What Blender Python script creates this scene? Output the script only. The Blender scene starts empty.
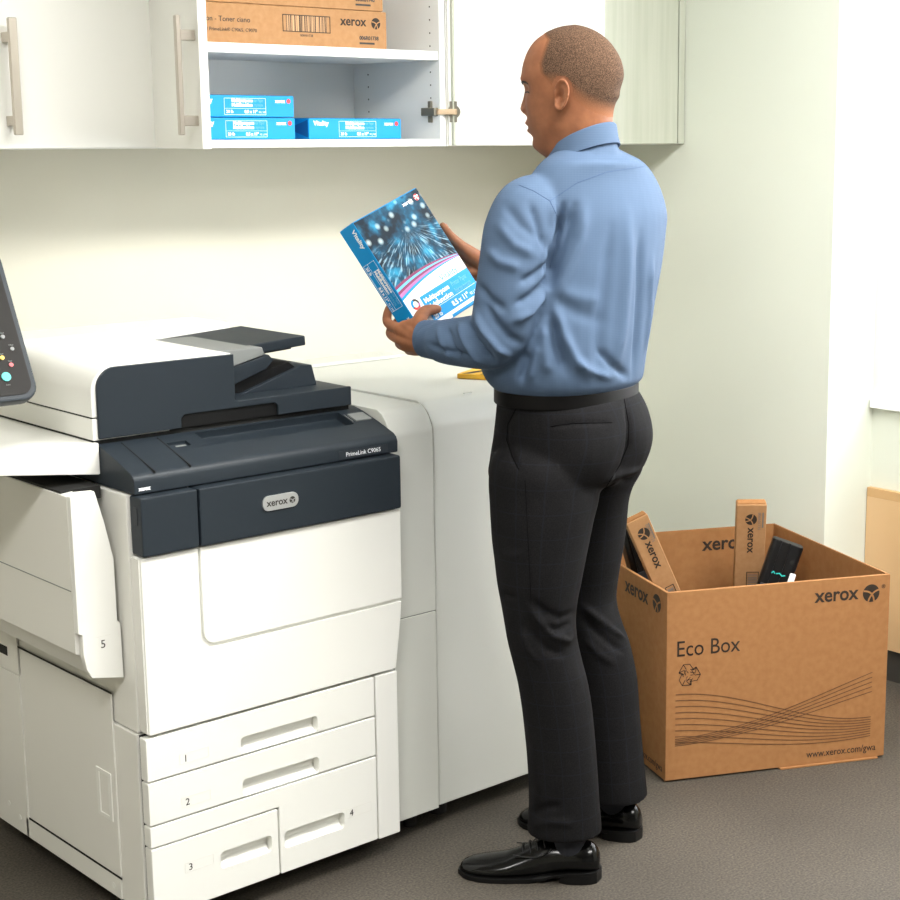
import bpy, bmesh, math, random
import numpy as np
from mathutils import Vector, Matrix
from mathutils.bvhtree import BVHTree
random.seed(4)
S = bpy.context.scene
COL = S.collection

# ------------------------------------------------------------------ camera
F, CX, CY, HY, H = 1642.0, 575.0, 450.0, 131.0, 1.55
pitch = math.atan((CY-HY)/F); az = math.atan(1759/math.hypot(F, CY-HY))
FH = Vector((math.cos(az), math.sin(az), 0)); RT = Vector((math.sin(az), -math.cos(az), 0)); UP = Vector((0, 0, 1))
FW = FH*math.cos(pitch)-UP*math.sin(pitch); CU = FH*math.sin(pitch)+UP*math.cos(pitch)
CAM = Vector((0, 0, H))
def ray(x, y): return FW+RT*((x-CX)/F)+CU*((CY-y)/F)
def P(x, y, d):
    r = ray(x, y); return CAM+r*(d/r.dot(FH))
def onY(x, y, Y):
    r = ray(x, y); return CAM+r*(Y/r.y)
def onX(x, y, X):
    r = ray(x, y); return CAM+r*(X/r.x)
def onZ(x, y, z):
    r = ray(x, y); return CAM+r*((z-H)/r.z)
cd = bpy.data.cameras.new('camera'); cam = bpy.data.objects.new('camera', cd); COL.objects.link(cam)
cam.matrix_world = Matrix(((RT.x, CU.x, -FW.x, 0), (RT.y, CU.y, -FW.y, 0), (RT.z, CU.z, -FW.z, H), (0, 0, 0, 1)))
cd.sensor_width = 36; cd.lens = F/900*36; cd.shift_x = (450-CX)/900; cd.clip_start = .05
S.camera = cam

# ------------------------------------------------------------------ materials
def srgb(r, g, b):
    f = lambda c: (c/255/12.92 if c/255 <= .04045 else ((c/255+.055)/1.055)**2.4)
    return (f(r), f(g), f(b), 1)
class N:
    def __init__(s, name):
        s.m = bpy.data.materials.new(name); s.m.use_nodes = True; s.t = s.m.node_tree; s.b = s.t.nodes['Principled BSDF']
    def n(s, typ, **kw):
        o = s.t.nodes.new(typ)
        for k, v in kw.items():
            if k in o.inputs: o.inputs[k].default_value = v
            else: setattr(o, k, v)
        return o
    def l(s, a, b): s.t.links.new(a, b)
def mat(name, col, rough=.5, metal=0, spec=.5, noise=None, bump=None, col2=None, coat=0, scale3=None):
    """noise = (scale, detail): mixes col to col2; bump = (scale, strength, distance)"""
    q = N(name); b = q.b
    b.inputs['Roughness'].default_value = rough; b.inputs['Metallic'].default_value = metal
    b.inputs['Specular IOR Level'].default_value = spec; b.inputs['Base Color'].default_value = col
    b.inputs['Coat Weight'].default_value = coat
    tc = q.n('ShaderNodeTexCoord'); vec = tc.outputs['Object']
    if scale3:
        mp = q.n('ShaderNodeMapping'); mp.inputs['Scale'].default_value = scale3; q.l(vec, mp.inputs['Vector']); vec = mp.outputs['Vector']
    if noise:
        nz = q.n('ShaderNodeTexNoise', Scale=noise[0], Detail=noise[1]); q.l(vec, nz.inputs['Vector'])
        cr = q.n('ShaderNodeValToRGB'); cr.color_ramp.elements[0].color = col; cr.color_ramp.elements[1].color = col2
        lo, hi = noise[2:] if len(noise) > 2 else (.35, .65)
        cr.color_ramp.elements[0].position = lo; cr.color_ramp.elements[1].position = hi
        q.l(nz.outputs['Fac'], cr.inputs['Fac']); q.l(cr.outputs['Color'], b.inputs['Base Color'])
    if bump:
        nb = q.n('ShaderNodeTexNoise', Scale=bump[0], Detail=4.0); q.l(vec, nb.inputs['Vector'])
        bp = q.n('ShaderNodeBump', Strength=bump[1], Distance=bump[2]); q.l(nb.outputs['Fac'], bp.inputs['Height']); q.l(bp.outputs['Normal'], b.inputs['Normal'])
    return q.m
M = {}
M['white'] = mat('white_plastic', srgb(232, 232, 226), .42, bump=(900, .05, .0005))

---

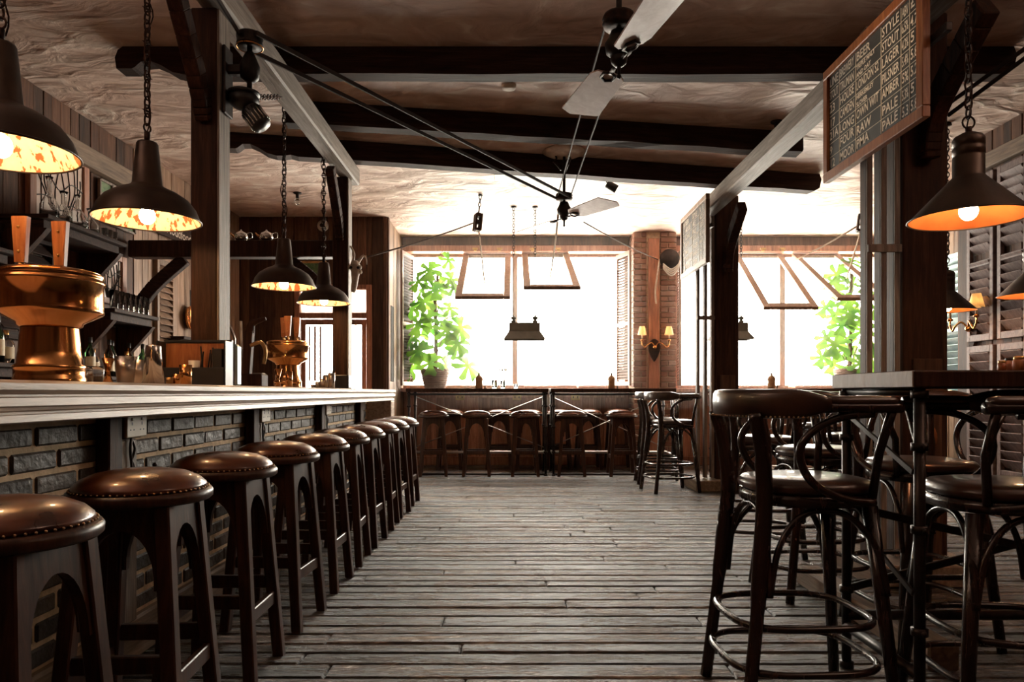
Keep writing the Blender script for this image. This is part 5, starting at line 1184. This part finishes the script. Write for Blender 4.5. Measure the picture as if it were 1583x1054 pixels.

--

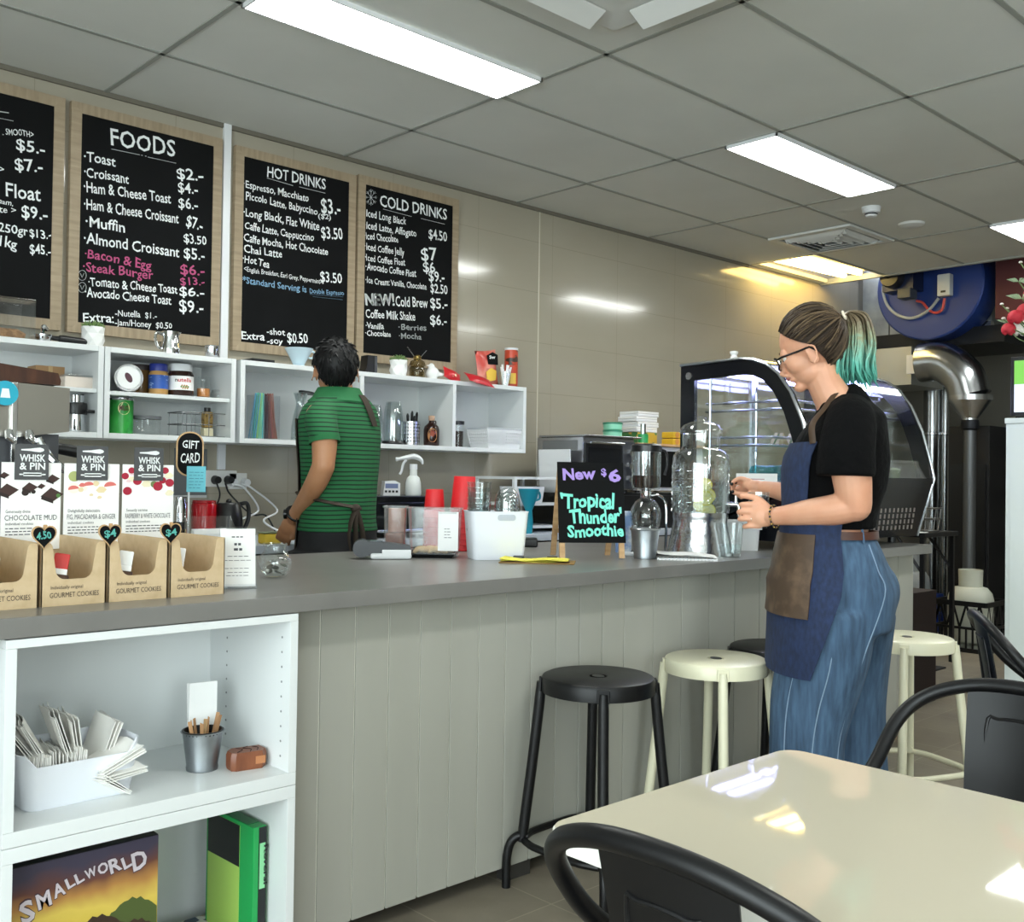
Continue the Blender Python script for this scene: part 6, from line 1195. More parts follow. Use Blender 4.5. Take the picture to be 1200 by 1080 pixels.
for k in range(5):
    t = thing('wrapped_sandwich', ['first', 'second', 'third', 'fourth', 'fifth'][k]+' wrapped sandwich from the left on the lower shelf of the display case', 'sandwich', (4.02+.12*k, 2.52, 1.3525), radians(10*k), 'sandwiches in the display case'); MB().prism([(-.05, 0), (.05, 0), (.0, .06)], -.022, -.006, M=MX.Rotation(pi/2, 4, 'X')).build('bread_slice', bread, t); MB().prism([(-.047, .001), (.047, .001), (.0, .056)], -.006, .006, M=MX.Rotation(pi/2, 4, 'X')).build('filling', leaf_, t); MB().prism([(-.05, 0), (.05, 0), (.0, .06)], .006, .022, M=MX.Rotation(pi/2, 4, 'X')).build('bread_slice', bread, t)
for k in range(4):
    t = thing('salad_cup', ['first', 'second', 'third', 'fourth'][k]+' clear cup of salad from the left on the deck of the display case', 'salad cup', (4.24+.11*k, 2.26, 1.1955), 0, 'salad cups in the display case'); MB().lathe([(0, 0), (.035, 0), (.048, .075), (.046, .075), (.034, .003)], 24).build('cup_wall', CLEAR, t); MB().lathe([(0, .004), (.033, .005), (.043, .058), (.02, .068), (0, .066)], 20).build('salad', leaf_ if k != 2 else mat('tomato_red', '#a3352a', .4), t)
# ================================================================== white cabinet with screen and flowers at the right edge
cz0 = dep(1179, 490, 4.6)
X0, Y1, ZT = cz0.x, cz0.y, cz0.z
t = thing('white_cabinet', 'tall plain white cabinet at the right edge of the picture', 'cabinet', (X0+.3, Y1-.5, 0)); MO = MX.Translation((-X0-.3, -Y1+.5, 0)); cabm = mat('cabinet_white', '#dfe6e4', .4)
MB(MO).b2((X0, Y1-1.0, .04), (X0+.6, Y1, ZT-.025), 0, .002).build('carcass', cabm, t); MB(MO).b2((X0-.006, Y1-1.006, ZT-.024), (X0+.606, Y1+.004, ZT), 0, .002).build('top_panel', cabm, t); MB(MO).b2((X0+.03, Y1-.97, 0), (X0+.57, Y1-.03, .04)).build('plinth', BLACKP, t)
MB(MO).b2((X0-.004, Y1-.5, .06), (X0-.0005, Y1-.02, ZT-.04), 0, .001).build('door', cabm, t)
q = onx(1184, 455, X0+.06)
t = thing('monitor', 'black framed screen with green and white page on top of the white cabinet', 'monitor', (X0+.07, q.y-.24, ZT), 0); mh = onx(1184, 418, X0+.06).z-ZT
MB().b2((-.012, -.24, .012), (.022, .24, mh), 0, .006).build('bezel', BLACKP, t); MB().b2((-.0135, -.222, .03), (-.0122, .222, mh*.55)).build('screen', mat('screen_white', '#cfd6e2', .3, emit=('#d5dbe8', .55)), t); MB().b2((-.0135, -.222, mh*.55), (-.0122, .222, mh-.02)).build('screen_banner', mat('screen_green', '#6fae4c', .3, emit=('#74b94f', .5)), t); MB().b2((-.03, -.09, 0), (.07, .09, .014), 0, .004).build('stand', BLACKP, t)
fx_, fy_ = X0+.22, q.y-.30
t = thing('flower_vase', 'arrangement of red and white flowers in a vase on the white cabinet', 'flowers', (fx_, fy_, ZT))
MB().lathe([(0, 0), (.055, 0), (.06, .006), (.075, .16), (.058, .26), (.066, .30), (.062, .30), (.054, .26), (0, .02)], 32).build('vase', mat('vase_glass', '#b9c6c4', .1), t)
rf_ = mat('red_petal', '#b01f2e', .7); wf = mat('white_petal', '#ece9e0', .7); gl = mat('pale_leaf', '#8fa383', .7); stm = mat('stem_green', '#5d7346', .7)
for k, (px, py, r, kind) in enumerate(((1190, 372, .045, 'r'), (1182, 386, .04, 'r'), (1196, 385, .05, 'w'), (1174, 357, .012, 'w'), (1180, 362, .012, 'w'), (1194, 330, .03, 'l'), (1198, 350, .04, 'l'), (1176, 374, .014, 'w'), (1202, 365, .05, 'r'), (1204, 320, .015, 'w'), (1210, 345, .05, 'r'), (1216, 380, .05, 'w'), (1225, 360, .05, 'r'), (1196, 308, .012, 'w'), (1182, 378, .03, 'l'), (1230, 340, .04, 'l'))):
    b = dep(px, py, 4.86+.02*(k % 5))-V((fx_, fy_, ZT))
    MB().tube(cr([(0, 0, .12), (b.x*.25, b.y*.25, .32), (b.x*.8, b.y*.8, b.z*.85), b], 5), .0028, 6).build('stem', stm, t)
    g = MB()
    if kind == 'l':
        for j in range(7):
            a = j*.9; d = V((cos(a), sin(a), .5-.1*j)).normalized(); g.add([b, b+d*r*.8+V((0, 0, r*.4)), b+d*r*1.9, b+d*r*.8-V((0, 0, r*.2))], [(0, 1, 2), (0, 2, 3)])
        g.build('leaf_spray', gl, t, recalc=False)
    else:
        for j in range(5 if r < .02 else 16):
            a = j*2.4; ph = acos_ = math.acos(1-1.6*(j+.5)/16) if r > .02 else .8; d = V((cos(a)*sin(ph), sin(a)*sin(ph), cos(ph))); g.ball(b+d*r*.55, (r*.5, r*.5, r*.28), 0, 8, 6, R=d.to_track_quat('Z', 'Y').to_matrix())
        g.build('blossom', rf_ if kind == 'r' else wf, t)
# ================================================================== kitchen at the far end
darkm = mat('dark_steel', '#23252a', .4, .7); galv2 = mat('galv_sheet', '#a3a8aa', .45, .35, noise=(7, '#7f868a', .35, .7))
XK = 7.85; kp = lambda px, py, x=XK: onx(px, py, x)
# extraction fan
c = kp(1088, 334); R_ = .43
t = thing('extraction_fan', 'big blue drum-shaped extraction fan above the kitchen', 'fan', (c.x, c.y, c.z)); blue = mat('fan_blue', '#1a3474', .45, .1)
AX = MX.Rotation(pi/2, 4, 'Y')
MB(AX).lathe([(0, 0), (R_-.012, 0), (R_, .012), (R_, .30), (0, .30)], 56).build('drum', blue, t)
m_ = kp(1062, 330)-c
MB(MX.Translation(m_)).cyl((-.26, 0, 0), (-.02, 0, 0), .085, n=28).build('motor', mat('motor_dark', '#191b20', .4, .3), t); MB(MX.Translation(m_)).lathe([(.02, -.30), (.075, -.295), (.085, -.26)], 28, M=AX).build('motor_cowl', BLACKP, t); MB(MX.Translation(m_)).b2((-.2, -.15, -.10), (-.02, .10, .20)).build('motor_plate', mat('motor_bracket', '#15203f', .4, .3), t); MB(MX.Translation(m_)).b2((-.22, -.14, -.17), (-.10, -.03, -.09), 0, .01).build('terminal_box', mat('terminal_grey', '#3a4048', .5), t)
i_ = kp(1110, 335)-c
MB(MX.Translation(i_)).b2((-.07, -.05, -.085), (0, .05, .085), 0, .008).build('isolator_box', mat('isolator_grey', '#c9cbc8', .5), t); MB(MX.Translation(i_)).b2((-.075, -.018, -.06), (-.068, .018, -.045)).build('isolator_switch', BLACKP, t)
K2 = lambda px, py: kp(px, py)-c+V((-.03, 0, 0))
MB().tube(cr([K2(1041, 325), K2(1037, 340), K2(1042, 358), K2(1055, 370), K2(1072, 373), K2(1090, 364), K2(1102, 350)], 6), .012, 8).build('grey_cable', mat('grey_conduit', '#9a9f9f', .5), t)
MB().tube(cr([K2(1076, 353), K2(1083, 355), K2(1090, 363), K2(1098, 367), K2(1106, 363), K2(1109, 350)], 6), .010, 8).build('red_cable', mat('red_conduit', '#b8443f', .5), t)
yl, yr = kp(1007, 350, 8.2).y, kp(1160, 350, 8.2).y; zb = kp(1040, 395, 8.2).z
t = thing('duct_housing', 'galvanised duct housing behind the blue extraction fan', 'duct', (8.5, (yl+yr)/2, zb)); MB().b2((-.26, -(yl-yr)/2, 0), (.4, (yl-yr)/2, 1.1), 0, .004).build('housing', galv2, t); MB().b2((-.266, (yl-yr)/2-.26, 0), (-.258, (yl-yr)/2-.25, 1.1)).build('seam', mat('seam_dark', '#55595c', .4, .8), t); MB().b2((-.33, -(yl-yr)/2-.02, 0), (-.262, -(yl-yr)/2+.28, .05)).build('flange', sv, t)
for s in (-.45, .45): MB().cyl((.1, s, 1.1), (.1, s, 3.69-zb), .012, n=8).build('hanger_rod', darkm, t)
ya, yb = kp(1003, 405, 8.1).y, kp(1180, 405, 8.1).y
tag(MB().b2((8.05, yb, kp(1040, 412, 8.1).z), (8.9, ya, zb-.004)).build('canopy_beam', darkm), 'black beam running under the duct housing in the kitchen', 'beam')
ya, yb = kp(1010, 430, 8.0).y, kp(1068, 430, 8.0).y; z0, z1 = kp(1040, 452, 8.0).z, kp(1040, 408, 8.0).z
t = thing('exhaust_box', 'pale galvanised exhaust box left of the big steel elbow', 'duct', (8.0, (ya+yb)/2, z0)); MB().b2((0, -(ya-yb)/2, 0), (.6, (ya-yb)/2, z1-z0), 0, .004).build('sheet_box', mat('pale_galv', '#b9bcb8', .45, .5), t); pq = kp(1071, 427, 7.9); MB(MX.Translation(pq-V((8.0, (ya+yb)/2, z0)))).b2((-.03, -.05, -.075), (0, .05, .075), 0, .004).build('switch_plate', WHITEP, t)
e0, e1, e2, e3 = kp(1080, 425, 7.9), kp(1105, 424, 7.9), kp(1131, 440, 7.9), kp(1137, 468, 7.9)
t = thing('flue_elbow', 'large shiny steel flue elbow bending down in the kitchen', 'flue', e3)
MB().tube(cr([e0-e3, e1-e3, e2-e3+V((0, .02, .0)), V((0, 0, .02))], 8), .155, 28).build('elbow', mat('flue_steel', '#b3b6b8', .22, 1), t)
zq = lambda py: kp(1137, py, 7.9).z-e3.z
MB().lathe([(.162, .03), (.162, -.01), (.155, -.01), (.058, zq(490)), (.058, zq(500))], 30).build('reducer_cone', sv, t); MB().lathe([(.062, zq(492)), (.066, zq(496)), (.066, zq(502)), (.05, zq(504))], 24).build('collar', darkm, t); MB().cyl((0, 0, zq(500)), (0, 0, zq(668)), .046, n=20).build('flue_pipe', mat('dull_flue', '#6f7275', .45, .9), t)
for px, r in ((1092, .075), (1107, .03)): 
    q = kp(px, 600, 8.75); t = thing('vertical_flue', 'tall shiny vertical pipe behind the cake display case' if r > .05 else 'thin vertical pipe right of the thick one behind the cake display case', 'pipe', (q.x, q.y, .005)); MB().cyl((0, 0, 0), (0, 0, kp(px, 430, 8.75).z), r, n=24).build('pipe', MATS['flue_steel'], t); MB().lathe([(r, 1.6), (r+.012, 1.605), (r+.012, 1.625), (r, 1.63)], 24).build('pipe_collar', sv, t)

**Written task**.
Keep to the lines between the line with "What Blender Python" and the line with "COL = S.collection", inclusive, and transcribe them without pictures.

**Task response**.
What Blender Python script creates this scene? Output the script only. The Blender scene starts empty.
import bpy, bmesh, math, random
import numpy as np
from mathutils import Vector, Matrix
from mathutils.bvhtree import BVHTree
random.seed(4)
S = bpy.context.scene
COL = S.collection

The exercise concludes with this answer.